La constante “K” conlleva el morral de todos los terrorismos posibles: desde aquél que nació en los cuarteles, pasando por borrar la memoria de Grau o Cáceres, desde ligaduras, vasectomías y lobotomías, hasta ese que provino de las huestes de la subversión y que la susodicha banda apadrinó, bajo la figura de la Ley de Arrepentimiento, que mi buen y respetable vecino Jorge Nakamura tuvo la inteligencia de concebir.

Esta constante diabólica está impresa en la frente de esa bestia que es el narcotráfico; productiva actividad que logra el milagro de grandes hoteles, urbanizaciones y grandes inversiones sin temor a la quiebra en esta selvática y pintoresca región San Martín. Así es amigos, todo se sabe, y si no se dice es porque la espada de la muerte está desenvainada y lista a cortar la cabeza de cualquiera que ose mencionarlo. Pero no decirlo también tiene un costo: el de vidas inocentes que vienen a este mundo sin haberlo pedido y a quienes obligamos a aceptarlo, porque “eso es lo que hay”.

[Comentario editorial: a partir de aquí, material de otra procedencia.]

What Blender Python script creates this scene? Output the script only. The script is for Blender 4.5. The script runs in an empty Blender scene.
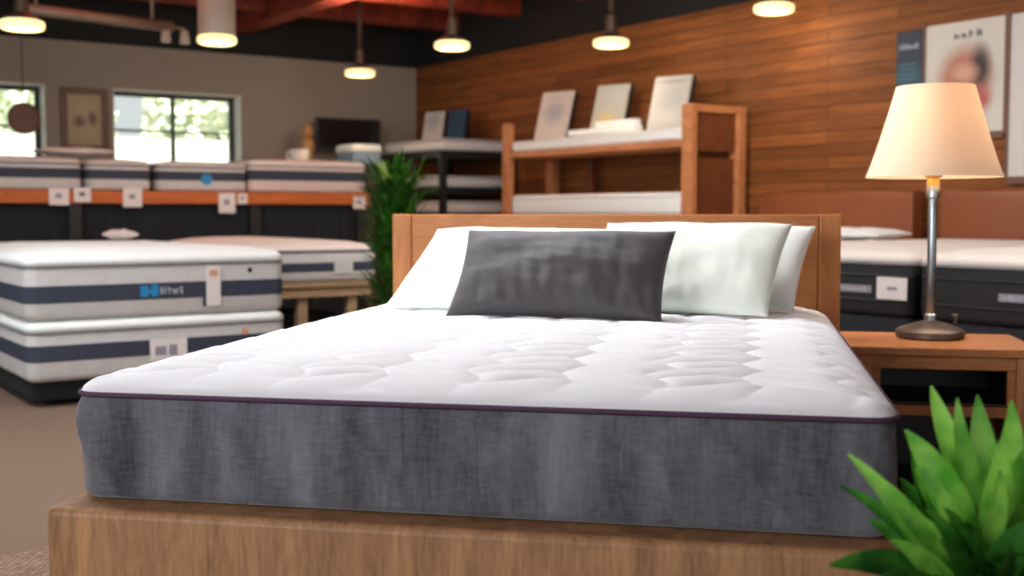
import bpy, bmesh, math, random
from mathutils import Vector, Matrix, noise
PI = math.pi
scn = bpy.context.scene
COL = scn.collection
random.seed(7)

# ------------------------------------------------------------------ camera
F = 1175.0
CAMH = 1.0
PITCH = 0.0637
cam_d = bpy.data.cameras.new('camera')
cam = bpy.data.objects.new('camera', cam_d)
COL.objects.link(cam)
cam.location = (0, 0, CAMH)
cam.rotation_euler = (PI / 2 - PITCH, 0, 0)
cam_d.sensor_width = 36
cam_d.lens = F / 1024 * 36
cam_d.clip_end = 200
cam_d.dof.use_dof = True
cam_d.dof.focus_distance = 2.7
cam_d.dof.aperture_fstop = 3.0
scn.camera = cam


def ray(px, py):
    x = (px - 512) / F
    u = (288 - py) / F
    c, s = math.cos(PITCH), math.sin(PITCH)
    d = Vector((x, c + u * s, -s + u * c))
    return d / d.y


def pt(px, py, Y):
    return Vector((0, 0, CAMH)) + ray(px, py) * Y


def zz(px, py, Y):
    return pt(px, py, Y).z


# ------------------------------------------------------------------ room frame: a runs along the wood wall, b comes off it
CX, CY = -1.132, 14.0
AX, AY = 0.569, -0.822
BX, BY = -0.822, -0.569
PHI = math.atan2(AY, AX)           # local x = +a, local y = towards the wood wall
PSI = PHI + PI / 2                 # local x = towards the wood wall, local y = towards the left wall


def RW(a, b, z=0.0):
    return Vector((CX + AX * a + BX * b, CY + AY * a + BY * b, z))


def ha(px, a):
    k = (px - 512) / F
    Y = (a - AX * (-CX) + AY * CY) / (AX * k + AY)
    dx, dy = k * Y - CX, Y - CY
    return BX * dx + BY * dy, Y


def hb(px, b):
    k = (px - 512) / F
    Y = (b + BX * CX + BY * CY) / (BX * k + BY)
    dx, dy = k * Y - CX, Y - CY
    return AX * dx + AY * dy, Y


# ------------------------------------------------------------------ materials
def new_mat(name):
    m = bpy.data.materials.new(name)
    m.use_nodes = True
    nt = m.node_tree
    b = nt.nodes['Principled BSDF']
    return m, nt, b


def srgb(r, g, b):
    f = lambda c: (c / 255 / 12.92) if c <= 10 else ((c / 255 + 0.055) / 1.055) ** 2.4
    return (f(r), f(g), f(b), 1)


def plain(name, col, rough=0.6, metal=0.0, var=0.12, scale=8.0, bump=0.0, bscale=60.0, stretch=(1, 1, 1), sheen=0.0, spec=0.5):
    m, nt, b = new_mat(name)
    N, L = nt.nodes, nt.links
    tc = N.new('ShaderNodeTexCoord')
    mp = N.new('ShaderNodeMapping')
    mp.inputs['Scale'].default_value = stretch
    L.new(tc.outputs['Object'], mp.inputs['Vector'])
    nz = N.new('ShaderNodeTexNoise')
    nz.inputs['Scale'].default_value = scale
    nz.inputs['Detail'].default_value = 4
    L.new(mp.outputs[0], nz.inputs['Vector'])
    mx = N.new('ShaderNodeMix')
    mx.data_type = 'RGBA'
    mx.inputs['A'].default_value = tuple(c * (1 - var) for c in col[:3]) + (1,)
    mx.inputs['B'].default_value = tuple(min(1, c * (1 + var)) for c in col[:3]) + (1,)
    L.new(nz.outputs['Fac'], mx.inputs['Factor'])
    L.new(mx.outputs['Result'], b.inputs['Base Color'])
    b.inputs['Roughness'].default_value = rough
    b.inputs['Metallic'].default_value = metal
    b.inputs['Specular IOR Level'].default_value = spec
    b.inputs['Sheen Weight'].default_value = sheen
    if bump:
        n2 = N.new('ShaderNodeTexNoise')
        n2.inputs['Scale'].default_value = bscale
        n2.inputs['Detail'].default_value = 3
        L.new(mp.outputs[0], n2.inputs['Vector'])
        bp = N.new('ShaderNodeBump')
        bp.inputs['Strength'].default_value = bump
        bp.inputs['Distance'].default_value = 0.01
        L.new(n2.outputs['Fac'], bp.inputs['Height'])
        L.new(bp.outputs[0], b.inputs['Normal'])
    return m


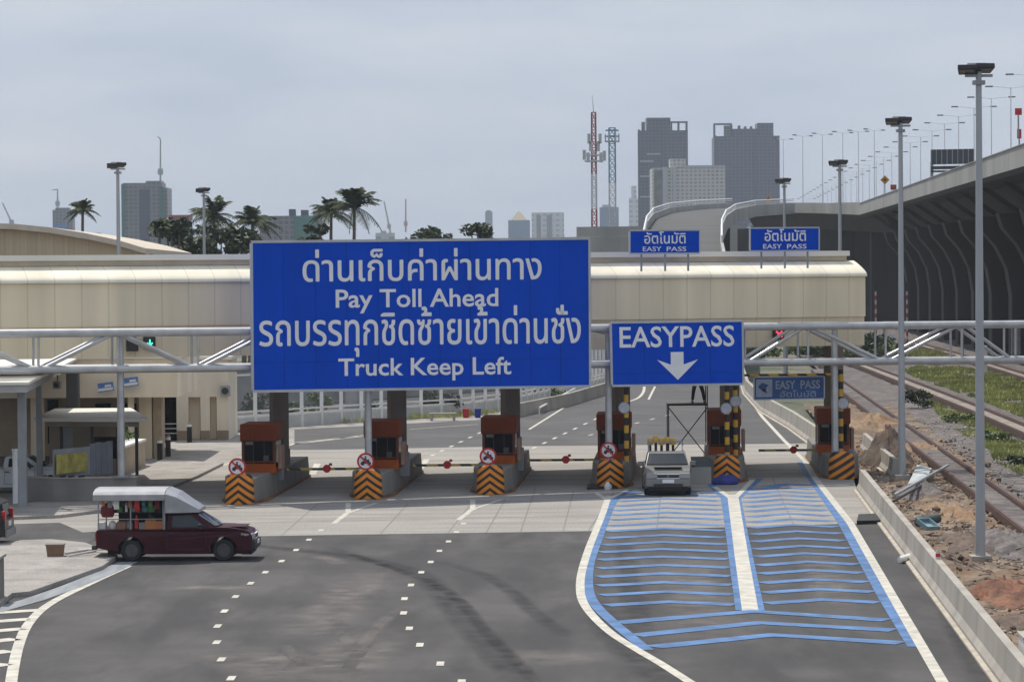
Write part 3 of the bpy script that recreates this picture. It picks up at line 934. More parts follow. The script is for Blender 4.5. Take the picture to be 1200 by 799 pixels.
BL = ['rust red toll booth on the leftmost island behind its striped nose', 'rust red toll booth on the second island behind a gantry post', 'rust red toll booth on the third island below the big sign',
      'dark toll booth on the fourth island left of the silver pickup', 'dark toll booth on the fifth island with two striped poles', 'rust red toll booth on the rightmost island near the tracks']
for i, (px, D) in enumerate(BD):
    p = A(px, 540, D); p.z = .93
    if i == 0:
        proto.location = p; proto.rotation_euler = (0, 0, RZ); proto['label'] = BL[0]
    else: copy_tree(proto, p, RZ, BL[i])

# no-motorcycle signs on four noses
def moto_sign(label):
    r = root('no_motorcycle_sign', (0, 0, 0), 0, label, 'traffic sign', 'round no motorcycle signs on the island noses')
    MB().tube((0, .04, -.5), (0, .04, .05), .03, .03, 8).build('post', M_galv, r)
    MB().disc((0, 0, 0), .33, (0, 1, 0), .02, 32).build('face', M_signwhite, r)
    q = MB(); n = 32
    vs = [(rr * math.cos(2 * math.pi * i / n), y, rr * math.sin(2 * math.pi * i / n)) for (rr, y) in ((.335, -.002), (.262, -.004), (.335, .022), ) for i in range(n)]
    q.add(vs, [(i, (i + 1) % n, n + (i + 1) % n, n + i) for i in range(n)] + [(i, (i + 1) % n, 2 * n + (i + 1) % n, 2 * n + i) for i in range(n)])
    q.build('red_ring', M_red, r)
    q = MB()
    for cx in (-.12, .13):
        q.disc((cx, -.006, -.08), .075, (0, 1, 0), .004, 14)
    q.prism([(-.14, -.009, -.04), (-.1, -.009, .03), (.02, -.009, .02), (.09, -.009, .08), (.14, -.009, .07), (.12, -.009, -.06), (.0, -.009, -.09)], (0, .004, 0))
    q.prism([(-.08, -.012, .03), (-.06, -.012, .13), (.0, -.012, .14), (.06, -.012, .06), (.03, -.012, .03), (0, -.012, .02)], (0, .003, 0))
    q.disc((.0, -.012, .17), .035, (0, 1, 0), .003, 12)
    q.build('motorcycle_symbol', M_dark, r)
    MB().bar((-.2, -.014, .2), (.2, -.014, -.2), .06, .006, (0, 1, 0)).build('slash', M_red, r)
    return r
SG = [(278, 547), (428.5, 540.5), (572, 534.5), (713, 527.5)]
sp = moto_sign('')
for i, (x, y) in enumerate(SG):
    p = A(x, y, NOSE[i][1] + .2)
    lab = 'round no motorcycle sign above the nose of the ' + ILAB[i] + ' toll island'
    if i == 0: sp.location = p; sp['label'] = lab
    else: copy_tree(sp, p, 0, lab)

# yellow and black height gauges
def gauge(xa, Da, xb, Db, zb, label, bar_m):
    a = A(xa, 500, Da); a.z = .9; b = A(xb, 500, Db); b.z = .9
    r = root('height_gauge', a, 0, label, 'height gauge')
    for p in (a, b):
        t = Vector((p.x, p.y, zb + .2))
        o = MB(a).tube(p, t, .1, .1, 12).build('pole', M_gauge, r, smooth=True)
    MB(a).tube(Vector((a.x, a.y, zb)), Vector((b.x, b.y, zb)), .05, .05, 8).build('crossbar', bar_m, r)
    return r
M_barstripe = stripe_mat('bar_stripes', (.7, .4, .03), (.02, .018, .016), .8, 1.0, absx=False)
gauge(734, 120.6, 852, 122.6, 4.5, 'yellow and black striped height gauge over the silver pickup lane', M_barstripe)
gauge(862, 124.3, 985.5, 124.55, 4.3, 'yellow and black striped height gauge over the rightmost lane', M_barstripe)
def round_disc(px, py, D, label):
    p = A(px, py, D - .16)
    r = root('round_sign', p, 0, label, 'round sign', 'small pale round signs on the striped poles')
    MB().disc((0, 0, 0), .235, (0, 1, 0), .02, 24).build('face', mat('pale_disc', (.5, .52, .56), var=.12, scale=6), r)
    q = MB(); n = 24
    vs = [(rr * math.cos(2 * math.pi * i / n), y, rr * math.sin(2 * math.pi * i / n)) for (rr, y) in ((.24, -.003), (.205, -.004)) for i in range(n)]
    q.add(vs, [(i, (i + 1) % n, n + (i + 1) % n, n + i) for i in range(n)]); q.build('rim', mat('disc_rim', (.32, .3, .33)), r)
    MB().box((0, .06, 0), (.16, .09, .05)).build('clamp', M_grey, r)
round_disc(731.5, 477.5, 120.6, 'pale round sign on the striped pole of the fourth island')
round_disc(851, 478.5, 122.5, 'lower of two pale round signs above the fifth booth')
round_disc(862, 470, 124.25, 'upper of two pale round signs above the fifth booth')
round_disc(988, 472.5, 124.5, 'pale round sign on the striped pole at the rightmost booth')
# sign hanging from the right gauge, shade put into its colours
quad_sign('hanging_sign', [(883.5, 442), (966, 440.6), (966, 467), (883.5, 468.5)], lambda px: 124.9, [
    ('emblem_plate', [(886, 444.5), (905, 444.3), (905, 465), (886, 465.3)], mat('emblem_white', (.34, .4, .5), var=.2)),
    ('text', ('EASY', .02, M_shadeletter), (909, 445.8, 932, 455.8)), ('text', ('PASS', .02, M_shadeletter), (938, 445.3, 961, 455.3)),
    ('text', ('อัตโนมัติ', 0.0, M_shadeletter), (914, 457, 956, 465)),
    ('emblem', [(893, 448.5), (901, 451), (897, 455), (899, 461), (893, 458), (888, 453)], M_shadeblue)],
    'blue easy pass sign in painted shade with emblem hanging low over the rightmost lane', 'road sign', base=M_shadeblue, fr=.05)

# barrier booms
def boom(px0, px1, py, pd, label, pivot_right=False):
    D = (H - .95) * F / (py - (YH - ROLL * ((px0 + px1) / 2 - 600)))
    a = A(px0, py, D); b = A(px1, py - .5, D)
    a.z = b.z = .95
    pv = b if pivot_right else a
    r = root('barrier_boom', Vector((pv.x, pv.y, .6)), 0, label, 'barrier boom', 'booms across the toll lanes')
    off = r.location
    d = (b - a)
    MB(off).bar(a, b, .07, .1).build('arm', stripe_mat('boom_' + str(int(px0)), (.6, .42, .1), (.03, .028, .026), .9, 1.0, absx=False), r)
    e = (Vector((.35, 0, 0)) if pivot_right else Vector((-.35, 0, 0)))
    MB(off).box(pv + e + Vector((0, .1, .05)), (.42, .42, .95)).build('housing', M_grey, r, bevel=.02)
    c = A(pd, py, D - .1); c.z = .97
    n8 = 8; q = MB(off)
    q.prism([c + Vector((.17 * math.cos(R(22.5 + 45 * i)), 0, .17 * math.sin(R(22.5 + 45 * i)))) for i in range(8)], (0, .02, 0)); q.build('stop_plate', M_red, r)
    MB(off).box(c + Vector((.15, 0, .17)), (.12, .1, .1)).build('warning_lamp', mat('dark_red_lamp', (.25, .03, .03), rough=.3), r)
boom(336, 421, 549.6, 383, 'striped barrier boom between the leftmost and second islands')
boom(484, 562, 545, 524, 'striped barrier boom between the second and third islands')
boom(618, 699, 539, 663, 'striped barrier boom between the third and fourth islands')
boom(889, 955, 527.5, 930, 'striped barrier boom closing the rightmost lane', True)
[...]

Por esa misma razón, no espero justificación si me equivoco, y acepto el hecho de perder oportunidades o deferencias inútiles. Tampoco espero la condescendencia de quienes no piensan así y que a pesar de ello, respeto.

Apoyaré a ese profesor de escuela que se la juega ante un monstruo de miles de cabezas aullantes desde la gran prensa. Lo apoyaré, porque lejos de contar con más poder que el que los ciudadanos pueden otorgarle con su voto, es la única opción de construir un verdadero país bajo una coalición al margen de izquierdas o derechas.

Será sumamente difícil que el profesor Castillo cumpla en magnitud sus propuestas clave en salud, reactivación económica, educación e innovación en ciencia y tecnología; pero espero que haga honor a su palabra de morir en el intento. Confío con optimismo que de ganar Castillo, la derecha tenga un relevo con cuadros más inteligentes, dignos de sus referentes, y que no proceda con el plan B de opción golpista. También albergo la esperanza de que un gobierno de coalición sea capaz de combatir la restauración de los clientelismos que desde hace rato han tocado sus puertas. De lo contrario, nos veremos en las calles.